直接说是因为politics, 写得可以看出来带点情绪, 可能当时确实被politics阴得不轻。
正文:
I worked at Microsoft in the early 90s as the project lead for the content index, so I know exactly why Microsoft failed in this area. The reason was company politics!
Content index was the first step towards the internet search engine. Since the internet was in its infancy, our goal was limited to creating a search engine for the local disk on a PC. In 1995, when I left the company, we had a working Windows Search engine, which became part of Windows XP and which is part of Windows to this day. In fact, we implemented a distributed engine that could index several machines. Of course, scaling this thing to the whole internet would be a non-trivial task; but remember, these were still the early nineties, and we had a head start. If the management weren''t so short-sighted, we would have gotten there before Google was even established in the late 90s.
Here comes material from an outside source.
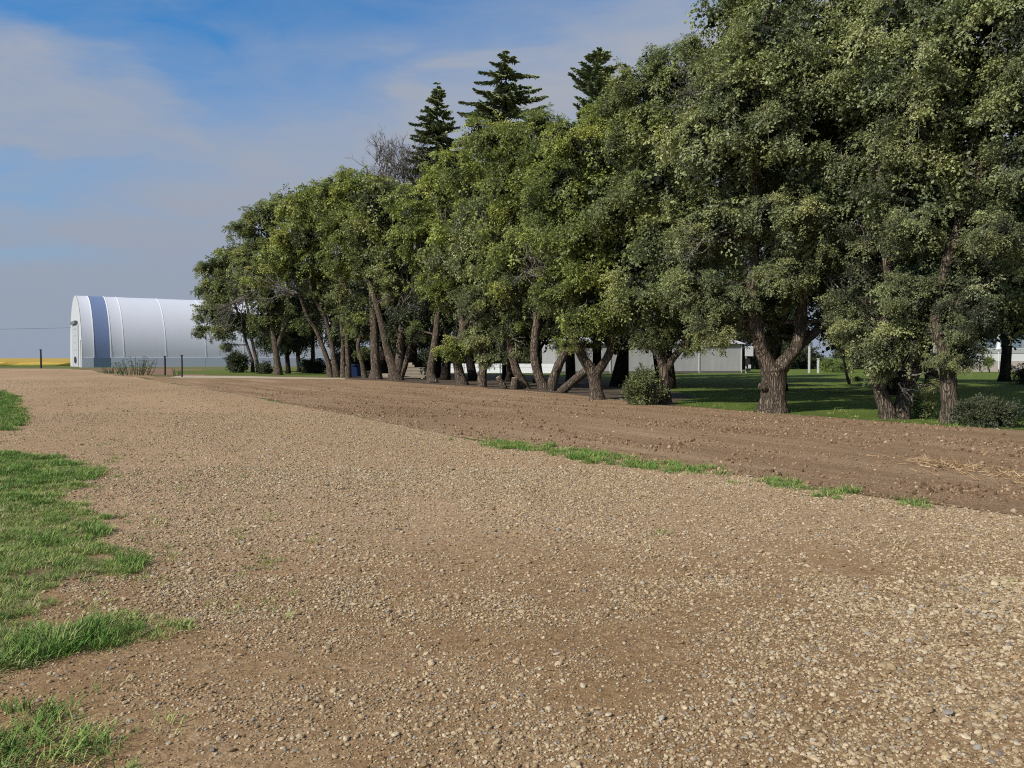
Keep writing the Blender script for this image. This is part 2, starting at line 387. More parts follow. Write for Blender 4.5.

So what happened? The content index was part of project Cairo, led by Jim Allchin. It was a grandiose project that would provide a new windows shell,a new file system (OFS), and a content index. The first gross mistake was Allchin''s idea of putting the content index in the kernel of the operating system. As a project lead I decided to hedge our bets and create an alternative implementation in user space -- ostensibly for testing, since the OFS was not ready yet. I had to defend this decision at every management meeting, but it worked. The index had quickly became indispensable for the whole XP team, successfully indexing all their sources. (We actually had a feature that would let you find the definition of a function, or a data structure; or all its uses.)
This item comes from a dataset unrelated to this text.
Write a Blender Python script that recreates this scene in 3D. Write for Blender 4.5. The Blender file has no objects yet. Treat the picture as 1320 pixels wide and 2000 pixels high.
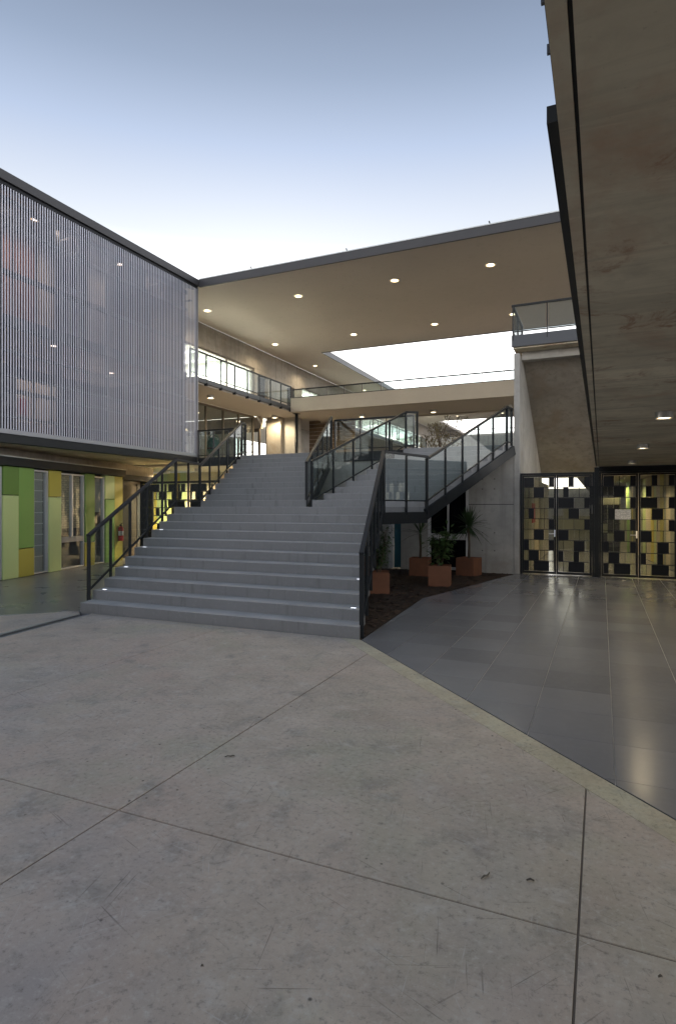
import bpy, bmesh, math, random
from mathutils import Vector, Matrix
random.seed(7)
R = math.radians
sc = bpy.context.scene
COL = sc.collection

# ------------------------------------------------------------------ camera
EXPO = 2.0
YAW = R(23.9)
cd = bpy.data.cameras.new('camera'); cam = bpy.data.objects.new('camera', cd); COL.objects.link(cam)
cam.location = (0, 0, 1.65); cam.rotation_euler = (R(90), 0, YAW)
cd.sensor_fit = 'VERTICAL'; cd.sensor_height = 36; cd.lens = 36*1160/2000; cd.shift_y = -0.005
cd.clip_start = 0.05; cd.clip_end = 2000
sc.camera = cam

# ------------------------------------------------------------------ sky, sun, exposure
SUN_EL, SUN_AZ = R(8.0), R(-30)          # azimuth from +Y towards +X : low sun behind the screened building
wd = bpy.data.worlds.new('World'); sc.world = wd; wd.use_nodes = True
wn, wl = wd.node_tree.nodes, wd.node_tree.links
wn.clear()
sky = wn.new('ShaderNodeTexSky'); sky.sky_type = 'NISHITA'; sky.sun_disc = False
sky.sun_elevation = SUN_EL; sky.sun_rotation = SUN_AZ
sky.air_density = 1.0; sky.dust_density = 1.0; sky.ozone_density = 3.0; sky.altitude = 300
hs = wn.new('ShaderNodeHueSaturation'); hs.inputs['Saturation'].default_value = 0.5; hs.inputs['Value'].default_value = 1.0
bg = wn.new('ShaderNodeBackground'); bg.inputs['Strength'].default_value = 0.15
wo = wn.new('ShaderNodeOutputWorld')
# even dusk gradient, pale horizon to slate-blue zenith, with part of the physical sky mixed in
tcw = wn.new('ShaderNodeTexCoord'); spw = wn.new('ShaderNodeSeparateXYZ'); rpw = wn.new('ShaderNodeValToRGB'); mxw = wn.new('ShaderNodeMix'); scw = wn.new('ShaderNodeVectorMath')
wl.new(tcw.outputs['Generated'], spw.inputs[0]); wl.new(spw.outputs['Z'], rpw.inputs[0])
DUSK = [(0, (4.6, 4.35, 4.1)), (12, (3.3, 3.2, 3.1)), (18, (1.75, 1.73, 1.72)), (24, (.72, .75, .80)), (31, (.40, .49, .67)), (36, (.225, .295, .425)), (40, (.15, .20, .30)), (50, (.14, .19, .285)), (90, (.15, .205, .31))]
el_ = rpw.color_ramp.elements
while len(el_) > 1: el_.remove(el_[0])
for i_, (e_, c_) in enumerate(DUSK):
    q_ = el_[0] if i_ == 0 else el_.new(math.sin(R(e_)))
    q_.position = math.sin(R(e_)); q_.color = (*[v_/5.0 for v_ in c_], 1)
scw.operation = 'SCALE'; scw.inputs['Scale'].default_value = 5.0/(.15*2**EXPO)
wl.new(rpw.outputs[0], scw.inputs[0])
mxw.data_type = 'RGBA'; mxw.inputs[0].default_value = .14
wl.new(sky.outputs[0], hs.inputs['Color']); wl.new(scw.outputs[0], mxw.inputs[6]); wl.new(hs.outputs[0], mxw.inputs[7]); wl.new(mxw.outputs[2], bg.inputs['Color']); wl.new(bg.outputs[0], wo.inputs['Surface'])
sl = bpy.data.lights.new('sun', 'SUN'); sl.energy = 2.0; sl.angle = R(0.5); sl.color = (1, .9, .78)
so = bpy.data.objects.new('sun', sl); COL.objects.link(so)
sdir = Vector((math.sin(SUN_AZ)*math.cos(SUN_EL), math.cos(SUN_AZ)*math.cos(SUN_EL), math.sin(SUN_EL)))
so.rotation_euler = sdir.to_track_quat('Z', 'Y').to_euler(); so.location = (-60, 60, 40)
sc.view_settings.view_transform = 'Standard'; sc.view_settings.look = 'None'
sc.view_settings.exposure = EXPO; sc.view_settings.gamma = 1.0; sc.view_settings.use_curve_mapping = False
sc.render.engine = 'CYCLES'
cy = sc.cycles
cy.use_denoising = True; cy.max_bounces = 8; cy.diffuse_bounces = 5; cy.glossy_bounces = 4
cy.transmission_bounces = 8; cy.transparent_max_bounces = 24; cy.caustics_reflective = False; cy.caustics_refractive = False
cy.sample_clamp_indirect = 4.0; cy.use_light_tree = True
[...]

The Windows XP team, led by Dave Cutler, was very much against Cairo, because they felt is was encroaching on their territory. There was some kind of competition or war between Allchin and Cutler, which culminated in a deal: Allchin agreed to cancel project Cairo and was rewarded with a promotion to Senior Vice President. Don''t ask me how it was possible. In a healthy company Allchin would have been fired.
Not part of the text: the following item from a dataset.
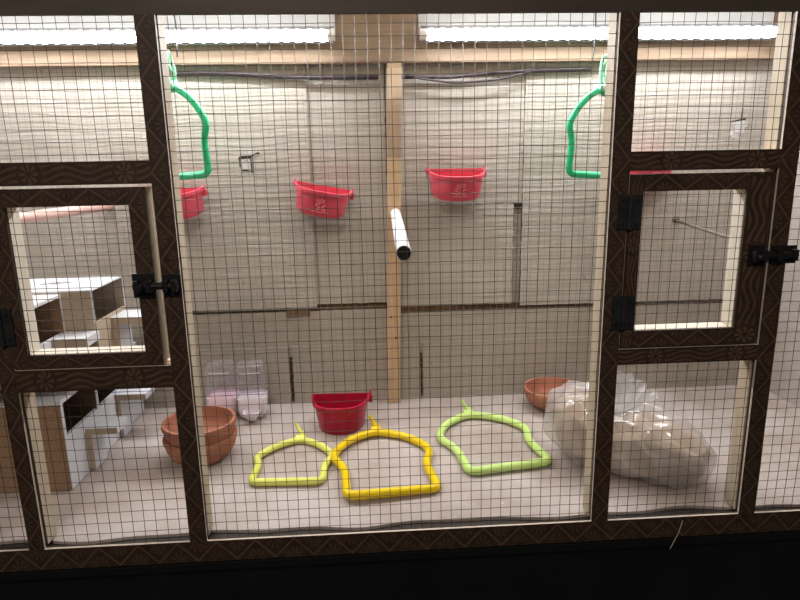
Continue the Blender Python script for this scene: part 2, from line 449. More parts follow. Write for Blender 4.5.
flake(-13, -6, 2.4, 16, 0, 'torn_dark', 'dark_tear')
flake(-4, -19, 12, 2.6, -1, 'torn_dark', 'dark_tear')
flake(14, 8, 16, 3, 5, 'torn_dark', 'dark_tear')
flake(7, -12, 2.6, 24, -1, 'torn_dark', 'dark_tear')
flake(-2, -4, 6, 4, 0.5, 'torn_dark', 'dark_tear')

# taped scrap at upper right, with a dark tear above it
tq = thing('taped_scrap', 'bright crumpled tape scrap at upper right under the tube light', 'scrap', (648, 436, 498))
tp = tq
flake(0, 0, 24, 22, 3, 'paper_tape', 'tape')
flake(-3, -13, 12, 12, -4, 'paper_tape', 'tape')
flake(12, 4, 10, 9, 6, 'paper_tape', 'tape')
flake(0, 13, 26, 2.6, 4, 'torn_dark', 'dark_tear')
flake(5, 24, 2, 20, 2, 'torn_dark', 'dark_tear')

# ------------------------------------------------------------------ wire mesh
def wire_mesh(xs, zs, y, r, wob, seed, name, parent, mat, ztop=None):
    """welded square mesh, wires of square section with a hand-bent wobble"""
    mb = MB()
    x0, x1, z0, z1 = xs[0], xs[1], zs[0], zs[1]
    gx, gz = xs[2], zs[2]                      # phase
    cell = xs[3]; cz = zs[3]
    def off(x, z):
        a = Vector((x * 0.02 + seed, z * 0.02, 1.7)); b = Vector((x * 0.02 + seed, z * 0.02, 8.1)); c = Vector((x * 0.006 + seed, z * 0.006, 4.4))
        return (wob * (noise.noise(a) * 0.6 + noise.noise(c)), wob * 0.8 * noise.noise(b * 0.5), wob * (noise.noise(b) * 0.6 + noise.noise(c * 1.3)))
    X = []; x = gx - math.floor((gx - x0) / cell) * cell
    while x <= x1: X.append(x); x += cell
    Z = []; z = gz - math.floor((gz - z0) / cz) * cz
    while z <= z1: Z.append(z); z += cz
    Zs = sorted(set([z0] + Z + [z1])); Xs = sorted(set([x0] + X + [x1]))
    def strand(pts):
        P = []
        for (px, pz) in pts:
            dx, dy, dz = off(px, pz); P.append(Vector((px + dx, y + dy, pz + dz)))
        mb.tube(P, r, 6, cap=False)
    for x in X: strand([(x, z) for z in Zs])
    y += 2 * r * 0.8
    for z in Z: strand([(x, z) for x in Xs])
    o = mb.build(name, mat, parent); o.data.shade_smooth(); return o

bk = thing('back_wire_mesh', 'square wire mesh stretched over the cardboard at the back of the cage', 'wire mesh', (0, 431.5, 0))
wire_mesh((XL + 4, XR - 4, 5, 12.7), (3, 612, 300, 12.7), 0, 0.36, 1.5, 3.3, 'wire_grid', bk, 'back_wire_steel')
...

So one day, we were told to abandon the content index and find a new project . That really pissed me off, so I asked for a meeting with Cutler, Allchin, and Mark Zbikowski, who was the mangager of OFS and my immediate superior. I told them that we had a working version of the content index, in user space , that had no dependency on OFS or anything else in Cairo. They let the content index stay, but soon after I was let go. The index is still there, but it''s been crippled, its development stunted, and it never had a chance to develop into an internet search engine.